When the facts change, Harper ignores them

“When the facts change, I change my mind.” Famed economist John Maynard Keynes is purported to have made this comment when challenged to defend inconsistencies in his works over the years. To Keynes, dogma was a dangerous thing preventing otherwise sensible people from revising previously held ideas, beliefs, arguments or conclusions. Evidence, information, and facts ought to shape our beliefs and ideas, argued Keynes; if they change, so too must the conclusions drawn from them. What a shame it is the Prime Minister of Canada does not agree.

Indeed, if Stephen Harper has a legacy it is his utter contempt for facts, and his government’s thuggish efforts to ignore or eliminate those that clash with his dogmatic agenda.
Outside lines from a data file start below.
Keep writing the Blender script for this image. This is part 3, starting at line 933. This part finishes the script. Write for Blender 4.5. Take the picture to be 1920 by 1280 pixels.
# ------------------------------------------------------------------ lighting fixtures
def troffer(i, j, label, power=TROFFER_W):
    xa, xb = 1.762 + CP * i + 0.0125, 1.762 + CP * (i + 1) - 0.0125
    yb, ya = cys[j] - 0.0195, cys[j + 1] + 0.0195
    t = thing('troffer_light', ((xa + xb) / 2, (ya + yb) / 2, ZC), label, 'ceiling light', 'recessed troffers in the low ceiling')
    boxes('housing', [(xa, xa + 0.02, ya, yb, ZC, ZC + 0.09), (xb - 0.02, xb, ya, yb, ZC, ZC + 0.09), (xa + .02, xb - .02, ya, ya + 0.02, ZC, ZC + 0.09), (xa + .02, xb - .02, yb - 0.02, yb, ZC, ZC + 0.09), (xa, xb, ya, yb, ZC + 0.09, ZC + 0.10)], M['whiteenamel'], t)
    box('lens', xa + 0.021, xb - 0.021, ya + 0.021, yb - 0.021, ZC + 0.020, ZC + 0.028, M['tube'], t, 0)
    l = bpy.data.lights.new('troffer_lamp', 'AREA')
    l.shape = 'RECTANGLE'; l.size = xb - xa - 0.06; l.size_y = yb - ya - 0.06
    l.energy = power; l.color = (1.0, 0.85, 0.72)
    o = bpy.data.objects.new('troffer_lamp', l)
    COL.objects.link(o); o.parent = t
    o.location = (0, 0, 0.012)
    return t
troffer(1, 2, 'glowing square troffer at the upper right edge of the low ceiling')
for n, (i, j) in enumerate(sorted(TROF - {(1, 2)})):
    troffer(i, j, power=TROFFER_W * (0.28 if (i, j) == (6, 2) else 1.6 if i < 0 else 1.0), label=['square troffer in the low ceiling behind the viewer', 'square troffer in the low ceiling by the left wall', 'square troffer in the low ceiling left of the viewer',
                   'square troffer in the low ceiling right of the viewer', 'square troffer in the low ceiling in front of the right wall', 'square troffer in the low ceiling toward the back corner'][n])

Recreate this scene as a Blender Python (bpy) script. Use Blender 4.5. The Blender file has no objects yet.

Consider the census. Harper’s Conservative government replaced the mandatory long-form census in 2010 with a voluntary one. A promise rooted in Reform Party populism, the decision no doubt satisfied the Conservatives’ base; it has also all but eliminated vital information about Canada’s population in the years following the 2008 economic crash that ought to have been available to statisticians, policymakers, even politicians to inform the country’s thinking and guide its actions. Eliminated.

More recently, Harper’s government unveiled plans to allow Canadian bread-winners to split their incomes with their stay-at-home spouses to lower their overall household tax burden. Only a government that steadfastly, deliberately ignores the facts would enact such a policy. After all, according to at least one study, “The bottom 60% of all families (those making $56,000 or less) would receive, on average, $50. Most families would receive no benefit whatsoever… In contrast, the richest 5% of all Canadian families — those making over $147,000 — would see an average benefit of $1,100, with one in 10 of this elite group gaining more than $5,000 from this loophole.” Moreover, this policy, for which the top 5% of Canadian families will benefit more than the bottom 60%, will cost the treasury nearly $1.7 billion in 2015 alone.

Why let the facts get in the way of a campaign promise? Or for that matter, taking action to avert the greatest ecological catastrophe in human history: climate change.

For nearly ten years the Prime Minister and his ministerial minions have avowed real action to reduce Canada’s greenhouse gas (GHG) emissions all the while doing nothing to actually reduce them. Worse, in the interim, they have gutted environmental protection legislation, eased restrictions on further oil and gas projects, muzzled federal scientists who might speak ill of the government’s agenda, and waged an all-out war against science.

Adding insult to injury, the federal government has spent nearly half a billion dollars in the last five years on advertising. A staggering sum relative to previous governments in previous years. If Harper and his ilk were guided by fact and reason, why so much money spent to convince Canadians they are doing the right thing? Exactly.

In a bizarre bit of irony, a little-known but significant project currently underway in Ottawa to commemorate the “victims of communism” might well serve as a fitting tombstone to Stephen Harper’s own legacy of intellectual cowardice. To be clear: the federal government is moving ahead with plans to erect a sizeable monument between the the country’s Supreme Court and Library and Archives to honour the memory of those people who lived and died under communist regimes. Seriously. This soaring concrete structure, which some architects (ahem, experts in their field) are concerned will dwarf the surrounding federal buildings, is meant to serve as a sombre yet scathing indictment of a particular economic and social theory. If only Ronald Reagan were alive today, those Irish eyes would be glistening.

This is not a memorial to the victims of forced collectivization or to state-sanctioned genocide. Nor is it a memorial to the victims of Stalin’s or Mao’s totalitarian tyrannies. Though such things will surely be invoked at the forthcoming ribbon-cutting ceremony. This isn’t even a memorial to the victims of an idea. Racism, antisemitism, homophobia, misogyny: pernicious ideas deserving memorialization. Communism? Socialism? Liberalism? A memorial to the “victims of communism” is akin to commemorating those factory workers who perished in that fire in Bangladesh with a memorial to “victims of capitalism.”

No doubt the federal government would argue communism is synonymous with so many heinous atrocities, hence victims of communism. Seriously, is Conrad Black consulting on this project? The conflation of an idea with the actions of those who purport to be motivated by it is intellectually dishonest, historically inaccurate, and paints a painfully simplistic worldview.

Then again, should we expect anything else from Stephen Harper? For nearly ten years, Harper has shown a profound disdain for intelligent discourse and for evidence-based policy making, for the scientific method and for academic research, for nuance and for history. In its place, baseless dogma — and a hulking mass of concrete and steel.